• **Records**:
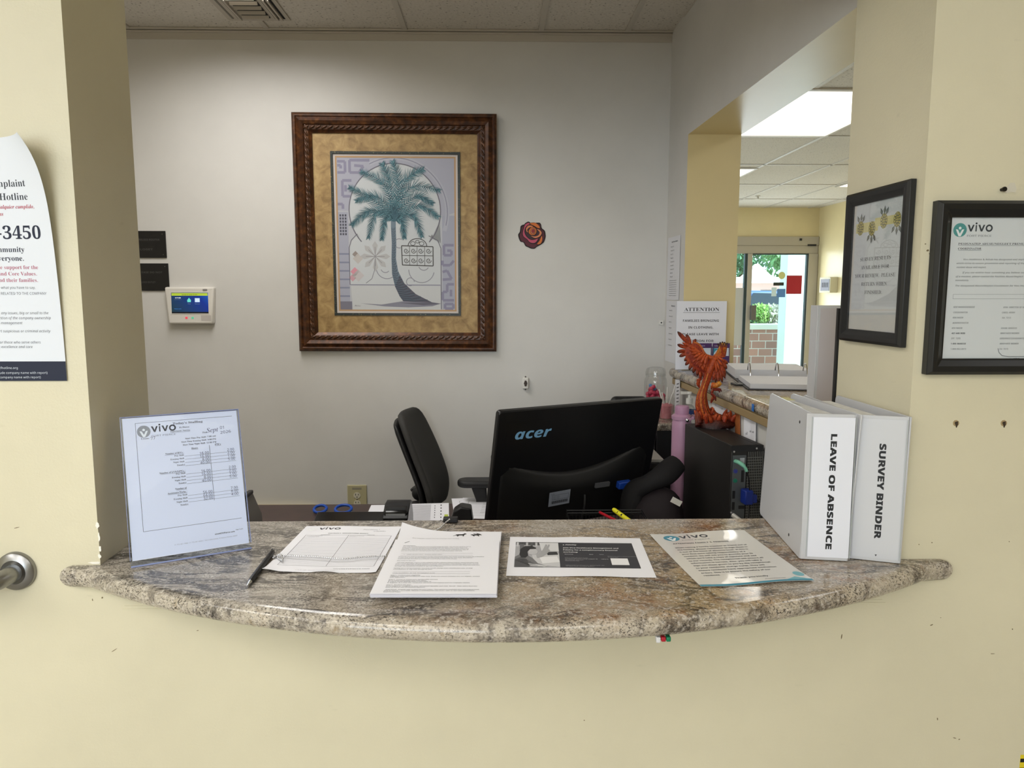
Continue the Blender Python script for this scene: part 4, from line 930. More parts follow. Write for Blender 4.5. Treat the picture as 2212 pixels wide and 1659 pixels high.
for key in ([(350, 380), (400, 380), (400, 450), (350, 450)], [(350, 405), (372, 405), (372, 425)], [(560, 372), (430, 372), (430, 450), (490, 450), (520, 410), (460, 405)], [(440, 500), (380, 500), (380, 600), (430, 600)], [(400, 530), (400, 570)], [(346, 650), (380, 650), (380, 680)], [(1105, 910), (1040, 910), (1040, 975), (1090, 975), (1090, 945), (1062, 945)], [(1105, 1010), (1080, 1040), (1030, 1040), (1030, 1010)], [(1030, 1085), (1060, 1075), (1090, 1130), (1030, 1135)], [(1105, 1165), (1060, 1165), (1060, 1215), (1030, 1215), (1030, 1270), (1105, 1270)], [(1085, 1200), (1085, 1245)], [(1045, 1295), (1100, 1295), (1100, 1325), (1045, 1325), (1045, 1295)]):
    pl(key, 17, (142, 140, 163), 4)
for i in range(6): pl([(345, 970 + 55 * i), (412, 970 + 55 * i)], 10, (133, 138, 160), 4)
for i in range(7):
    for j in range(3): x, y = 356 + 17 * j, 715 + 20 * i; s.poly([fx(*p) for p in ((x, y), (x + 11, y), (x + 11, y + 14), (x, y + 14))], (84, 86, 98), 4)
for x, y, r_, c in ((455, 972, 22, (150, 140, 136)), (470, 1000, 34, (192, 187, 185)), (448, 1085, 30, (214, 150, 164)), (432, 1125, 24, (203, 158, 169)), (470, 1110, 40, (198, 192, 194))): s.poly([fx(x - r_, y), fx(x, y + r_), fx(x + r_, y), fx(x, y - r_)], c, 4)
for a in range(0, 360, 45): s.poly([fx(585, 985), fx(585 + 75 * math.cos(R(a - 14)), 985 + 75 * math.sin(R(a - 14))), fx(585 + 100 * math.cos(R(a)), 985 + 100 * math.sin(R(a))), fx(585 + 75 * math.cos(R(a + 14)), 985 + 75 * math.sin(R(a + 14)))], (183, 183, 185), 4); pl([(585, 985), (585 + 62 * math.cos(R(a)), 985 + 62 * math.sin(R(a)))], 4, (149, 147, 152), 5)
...
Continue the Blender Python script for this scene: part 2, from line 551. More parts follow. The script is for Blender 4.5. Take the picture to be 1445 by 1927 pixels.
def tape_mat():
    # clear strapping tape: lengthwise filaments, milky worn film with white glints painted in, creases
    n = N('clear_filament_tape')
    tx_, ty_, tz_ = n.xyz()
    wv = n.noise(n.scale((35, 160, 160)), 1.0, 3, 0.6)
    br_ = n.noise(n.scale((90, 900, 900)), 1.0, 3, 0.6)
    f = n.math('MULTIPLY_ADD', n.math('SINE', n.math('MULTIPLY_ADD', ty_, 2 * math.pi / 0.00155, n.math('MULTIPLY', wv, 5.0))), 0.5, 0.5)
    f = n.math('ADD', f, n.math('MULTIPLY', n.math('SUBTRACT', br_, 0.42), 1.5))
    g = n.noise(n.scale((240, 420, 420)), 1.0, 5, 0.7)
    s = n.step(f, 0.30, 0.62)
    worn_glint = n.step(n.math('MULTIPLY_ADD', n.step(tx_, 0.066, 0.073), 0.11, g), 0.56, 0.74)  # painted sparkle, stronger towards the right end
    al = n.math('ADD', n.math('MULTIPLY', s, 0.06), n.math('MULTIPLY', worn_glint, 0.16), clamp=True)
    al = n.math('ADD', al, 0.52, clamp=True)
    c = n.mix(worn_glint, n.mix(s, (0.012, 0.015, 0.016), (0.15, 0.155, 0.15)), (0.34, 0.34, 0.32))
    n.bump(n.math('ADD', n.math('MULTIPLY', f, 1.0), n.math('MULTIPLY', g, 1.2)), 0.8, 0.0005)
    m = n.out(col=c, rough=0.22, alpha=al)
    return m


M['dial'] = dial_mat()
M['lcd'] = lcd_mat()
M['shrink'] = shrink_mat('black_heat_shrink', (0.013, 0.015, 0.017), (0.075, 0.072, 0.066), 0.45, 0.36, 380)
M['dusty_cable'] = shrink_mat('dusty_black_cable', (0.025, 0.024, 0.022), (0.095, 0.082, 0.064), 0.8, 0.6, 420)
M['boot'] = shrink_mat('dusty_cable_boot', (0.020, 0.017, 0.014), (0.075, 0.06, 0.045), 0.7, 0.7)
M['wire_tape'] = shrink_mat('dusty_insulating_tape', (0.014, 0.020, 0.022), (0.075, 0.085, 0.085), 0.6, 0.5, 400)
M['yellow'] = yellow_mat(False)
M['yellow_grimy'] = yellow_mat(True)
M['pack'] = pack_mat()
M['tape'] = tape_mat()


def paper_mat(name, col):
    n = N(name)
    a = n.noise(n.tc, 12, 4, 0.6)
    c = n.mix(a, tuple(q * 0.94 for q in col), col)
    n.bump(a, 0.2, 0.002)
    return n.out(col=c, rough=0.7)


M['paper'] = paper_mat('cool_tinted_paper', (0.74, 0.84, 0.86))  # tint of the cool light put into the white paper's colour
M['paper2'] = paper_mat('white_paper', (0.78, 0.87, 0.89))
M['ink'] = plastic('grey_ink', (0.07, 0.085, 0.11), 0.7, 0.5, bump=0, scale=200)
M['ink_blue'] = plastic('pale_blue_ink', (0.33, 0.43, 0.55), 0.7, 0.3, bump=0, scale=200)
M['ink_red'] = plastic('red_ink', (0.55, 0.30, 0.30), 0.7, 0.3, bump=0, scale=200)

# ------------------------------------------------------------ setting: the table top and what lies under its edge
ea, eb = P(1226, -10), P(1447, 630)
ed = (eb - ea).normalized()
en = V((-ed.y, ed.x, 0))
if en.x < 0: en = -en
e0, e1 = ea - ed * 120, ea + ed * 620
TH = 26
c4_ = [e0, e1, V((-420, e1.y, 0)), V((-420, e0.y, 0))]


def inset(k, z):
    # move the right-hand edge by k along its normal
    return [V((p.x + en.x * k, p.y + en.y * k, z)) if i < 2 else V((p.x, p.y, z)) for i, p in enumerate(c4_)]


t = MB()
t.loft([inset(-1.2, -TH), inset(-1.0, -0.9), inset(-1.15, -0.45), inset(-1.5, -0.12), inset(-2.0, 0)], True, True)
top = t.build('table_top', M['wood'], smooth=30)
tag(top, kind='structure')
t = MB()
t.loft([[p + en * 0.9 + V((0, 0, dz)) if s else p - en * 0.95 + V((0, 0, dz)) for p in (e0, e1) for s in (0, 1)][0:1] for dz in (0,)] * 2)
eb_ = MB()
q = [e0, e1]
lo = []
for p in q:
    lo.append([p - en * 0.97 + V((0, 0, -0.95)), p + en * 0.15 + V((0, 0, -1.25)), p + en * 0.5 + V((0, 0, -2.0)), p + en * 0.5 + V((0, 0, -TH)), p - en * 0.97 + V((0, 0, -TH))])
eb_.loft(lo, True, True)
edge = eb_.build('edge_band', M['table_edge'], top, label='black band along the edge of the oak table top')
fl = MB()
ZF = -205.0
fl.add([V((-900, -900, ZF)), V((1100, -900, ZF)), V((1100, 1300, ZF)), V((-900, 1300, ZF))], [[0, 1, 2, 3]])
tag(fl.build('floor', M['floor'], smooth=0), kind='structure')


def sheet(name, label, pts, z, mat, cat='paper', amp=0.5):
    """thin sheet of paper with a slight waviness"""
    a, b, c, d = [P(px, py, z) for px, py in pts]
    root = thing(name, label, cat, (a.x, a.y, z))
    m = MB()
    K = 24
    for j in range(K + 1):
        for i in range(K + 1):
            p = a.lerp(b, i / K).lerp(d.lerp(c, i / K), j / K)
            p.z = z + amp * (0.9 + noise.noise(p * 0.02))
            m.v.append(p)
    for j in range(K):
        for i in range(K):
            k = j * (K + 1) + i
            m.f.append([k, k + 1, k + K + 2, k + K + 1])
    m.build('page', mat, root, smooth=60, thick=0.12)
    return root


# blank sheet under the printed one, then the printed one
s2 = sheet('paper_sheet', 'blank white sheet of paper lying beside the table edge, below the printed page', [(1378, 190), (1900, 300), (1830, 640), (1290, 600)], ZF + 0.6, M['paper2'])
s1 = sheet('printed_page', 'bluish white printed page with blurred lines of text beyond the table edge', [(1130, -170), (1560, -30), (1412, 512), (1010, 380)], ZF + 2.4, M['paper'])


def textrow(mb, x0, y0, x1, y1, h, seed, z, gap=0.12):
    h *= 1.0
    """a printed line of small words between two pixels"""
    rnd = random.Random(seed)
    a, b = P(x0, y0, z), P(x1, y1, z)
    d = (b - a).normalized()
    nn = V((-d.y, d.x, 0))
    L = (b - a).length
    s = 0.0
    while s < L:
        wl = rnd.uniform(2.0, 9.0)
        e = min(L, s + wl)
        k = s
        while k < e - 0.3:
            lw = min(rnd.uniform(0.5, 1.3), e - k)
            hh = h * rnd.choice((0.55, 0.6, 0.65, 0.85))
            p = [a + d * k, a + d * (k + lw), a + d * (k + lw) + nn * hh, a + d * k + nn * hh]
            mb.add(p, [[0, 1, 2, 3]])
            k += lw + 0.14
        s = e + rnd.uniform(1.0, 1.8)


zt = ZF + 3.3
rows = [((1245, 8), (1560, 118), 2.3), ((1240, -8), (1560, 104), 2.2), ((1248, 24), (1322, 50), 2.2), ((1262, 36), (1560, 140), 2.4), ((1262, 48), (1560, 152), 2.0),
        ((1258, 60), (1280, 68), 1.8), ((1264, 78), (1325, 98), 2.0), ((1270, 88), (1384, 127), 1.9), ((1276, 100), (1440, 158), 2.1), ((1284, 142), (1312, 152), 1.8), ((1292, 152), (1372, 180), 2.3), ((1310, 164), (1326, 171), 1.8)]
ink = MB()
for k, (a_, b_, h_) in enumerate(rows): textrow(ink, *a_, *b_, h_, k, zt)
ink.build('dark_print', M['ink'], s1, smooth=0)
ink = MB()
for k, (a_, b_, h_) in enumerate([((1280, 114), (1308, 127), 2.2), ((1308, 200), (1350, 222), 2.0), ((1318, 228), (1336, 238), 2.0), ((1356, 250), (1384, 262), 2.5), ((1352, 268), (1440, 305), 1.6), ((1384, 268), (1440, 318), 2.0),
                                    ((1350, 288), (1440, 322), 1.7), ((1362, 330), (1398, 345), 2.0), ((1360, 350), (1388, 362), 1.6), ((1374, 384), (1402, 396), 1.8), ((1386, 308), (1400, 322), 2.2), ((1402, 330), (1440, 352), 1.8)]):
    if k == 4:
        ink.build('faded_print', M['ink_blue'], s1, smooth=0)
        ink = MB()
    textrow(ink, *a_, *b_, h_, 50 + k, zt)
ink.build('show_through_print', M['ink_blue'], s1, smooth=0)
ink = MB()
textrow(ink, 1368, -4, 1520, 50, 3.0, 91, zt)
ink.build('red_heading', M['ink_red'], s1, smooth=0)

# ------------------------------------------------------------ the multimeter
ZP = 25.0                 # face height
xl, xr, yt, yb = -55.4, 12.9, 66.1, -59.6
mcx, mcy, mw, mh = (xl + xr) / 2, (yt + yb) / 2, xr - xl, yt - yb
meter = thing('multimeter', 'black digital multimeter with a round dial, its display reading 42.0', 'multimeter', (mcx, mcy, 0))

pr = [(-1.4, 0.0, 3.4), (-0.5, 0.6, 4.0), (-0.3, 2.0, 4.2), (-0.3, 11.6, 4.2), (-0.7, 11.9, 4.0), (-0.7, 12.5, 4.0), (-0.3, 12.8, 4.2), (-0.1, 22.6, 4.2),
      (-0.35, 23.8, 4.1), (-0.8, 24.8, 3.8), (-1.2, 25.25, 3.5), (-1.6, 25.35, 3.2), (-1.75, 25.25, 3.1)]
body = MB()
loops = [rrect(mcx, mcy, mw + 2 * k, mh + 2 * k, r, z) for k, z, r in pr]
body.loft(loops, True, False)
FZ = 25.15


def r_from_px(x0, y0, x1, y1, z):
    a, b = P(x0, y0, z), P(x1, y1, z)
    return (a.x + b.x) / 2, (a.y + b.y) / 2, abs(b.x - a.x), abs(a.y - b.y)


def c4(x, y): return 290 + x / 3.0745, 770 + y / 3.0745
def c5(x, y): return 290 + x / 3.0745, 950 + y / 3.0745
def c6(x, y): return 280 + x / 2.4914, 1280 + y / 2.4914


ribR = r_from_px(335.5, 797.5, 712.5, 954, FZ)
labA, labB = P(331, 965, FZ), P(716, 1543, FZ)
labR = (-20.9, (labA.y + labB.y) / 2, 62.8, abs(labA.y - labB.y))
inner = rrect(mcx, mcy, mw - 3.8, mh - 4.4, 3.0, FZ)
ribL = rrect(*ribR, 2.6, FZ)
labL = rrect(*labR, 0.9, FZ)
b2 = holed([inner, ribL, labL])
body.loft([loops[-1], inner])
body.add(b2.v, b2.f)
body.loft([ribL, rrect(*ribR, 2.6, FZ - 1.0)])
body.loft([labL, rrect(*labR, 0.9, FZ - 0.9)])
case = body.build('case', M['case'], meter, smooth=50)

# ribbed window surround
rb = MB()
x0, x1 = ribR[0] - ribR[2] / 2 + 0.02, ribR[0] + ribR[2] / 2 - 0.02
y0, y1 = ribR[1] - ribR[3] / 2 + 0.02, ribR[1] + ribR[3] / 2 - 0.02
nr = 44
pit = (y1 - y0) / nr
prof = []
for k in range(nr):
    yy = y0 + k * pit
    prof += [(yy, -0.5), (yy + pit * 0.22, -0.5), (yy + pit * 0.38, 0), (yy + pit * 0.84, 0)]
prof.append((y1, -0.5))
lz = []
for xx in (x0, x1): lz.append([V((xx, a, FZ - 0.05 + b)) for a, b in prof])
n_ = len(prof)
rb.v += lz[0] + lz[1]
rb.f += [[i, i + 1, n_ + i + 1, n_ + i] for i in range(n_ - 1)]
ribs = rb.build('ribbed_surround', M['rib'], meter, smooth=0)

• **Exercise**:
Which lines include the word "pixels"? Copy every one of them.

• **Result for this task**:
Continue the Blender Python script for this scene: part 4, from line 930. More parts follow. Write for Blender 4.5. Treat the picture as 2212 pixels wide and 1659 pixels high.
Continue the Blender Python script for this scene: part 2, from line 551. More parts follow. The script is for Blender 4.5. Take the picture to be 1445 by 1927 pixels.
    """a printed line of small words between two pixels"""